Но капитан не внял этому совету и продолжал вслух намечать план побега.
— Надо восстать, разгромить этот сарай, перебить охрану и скрыться в лесу, — громко обращался он к нам. Все молча слушали его. Спустя несколько минут он умолк, забился в угол и, положив голову на руки, затих. Видимо, он понял, что его план — нереальное желание, фантазия, ему стало стыдно перед нами. Такие душевные порывы у Кравцова повторялись снова и снова.
Я смотрел на него и думал, что людям подобного склада характера в плену будет очень тяжело. Но спустя некоторое время Сергей Кравцов стал проявлять выдержку и рассудительность. Об этом расскажу ниже.

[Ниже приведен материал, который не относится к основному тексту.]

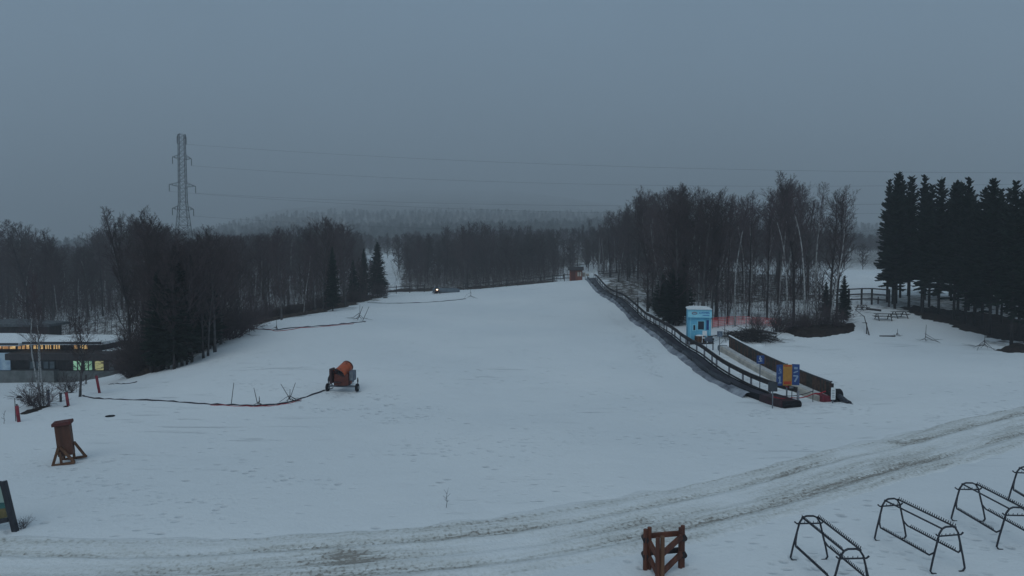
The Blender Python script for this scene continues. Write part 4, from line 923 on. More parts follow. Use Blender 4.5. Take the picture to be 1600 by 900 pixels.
# red rope between the conveyors
def strand(name, pts, r, m, label, cat, n=5, group=None):
    pts = [Vector(p) for p in pts]; b = tuple(pts[0]); o = MB().tube(pts, r, n).shift(b).obj(name, m, smooth=True); o.location = b; return tag(o, label, cat, group)
def sag(a, b, s, n=14): return [a.lerp(b, i/n) - Vector((0,0,4*s*(i/n)*(1-i/n))) for i in range(n+1)]
ra = G(1208,638); rb2 = G(1237,631); rc2 = G(1270,628); rd = G(1290,628)
pts = sag(ra + Vector((0,0,.62)), rb2 + Vector((0,0,.35)), .08) + sag(rb2 + Vector((0,0,.35)), rc2 + Vector((0,0,.45)), .1)[1:] + sag(rc2 + Vector((0,0,.45)), rd + Vector((0,0,.6)), .04)[1:]
strand('red_rope', pts, .028, M_redrope, 'red rope sagging between the lower ends of both conveyors', 'rope')
strand('black_rope', [p + Vector((0,.05,.14)) for p in sag(ra + Vector((0,0,.62)), rc2 + Vector((0,0,.45)), .18)], .022, M_hose, 'dark cord hanging above the red rope', 'rope')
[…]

В этом селе мы прожили два-три дня, прислушиваясь к далекой, а затем все более приближающейся артиллерийской канонаде. Фашисты усилили охрану нашего сарая. Кто-то высказал предположение, что нас скоро повезут дальше в тыл, потому что немцы боятся налетов местных партизан. Миша-сержант рассказал подобную историю. Где-то здесь, в западных областях Украины, партизаны напали на немецкий концлагерь, перебили охрану и всех пленных выпустили на волю. Такое сообщение подбадривало нас. Мы стали внимательнее прислушиваться к тому, что происходило вокруг сарая-тюрьмы.
Но события развивались по-иному. Нас перевели в помещения колхозных ферм. Мы потеряли счет дням, время определяли только едой, которую нам все-таки подавали приблизительно в один и тот же час, да по тому, как заживали у каждого из нас раны.
Но вот нас перевели в хаты, из которых фашисты выгнали крестьян. Еду теперь подавали через окно. Двери были наглухо забиты, кругом стояли часовые с собаками. Иногда мы видели лишь одних привязанных к деревянным столбикам собак.
В один из таких дней кто-то открыл со двора дверь кашей хаты, и мы увидели пожилую женщину с девочкой. В руках они держали кринку с водой, хлеб и узелок. Голодные, набросились мы на еду. На следующую ночь они снова пришли к нам. Белыми полосками, нарванными из простыни, женщина перевязала кое-кому раны, девочка сидела, словно испуганный зверек, тихая и покорная.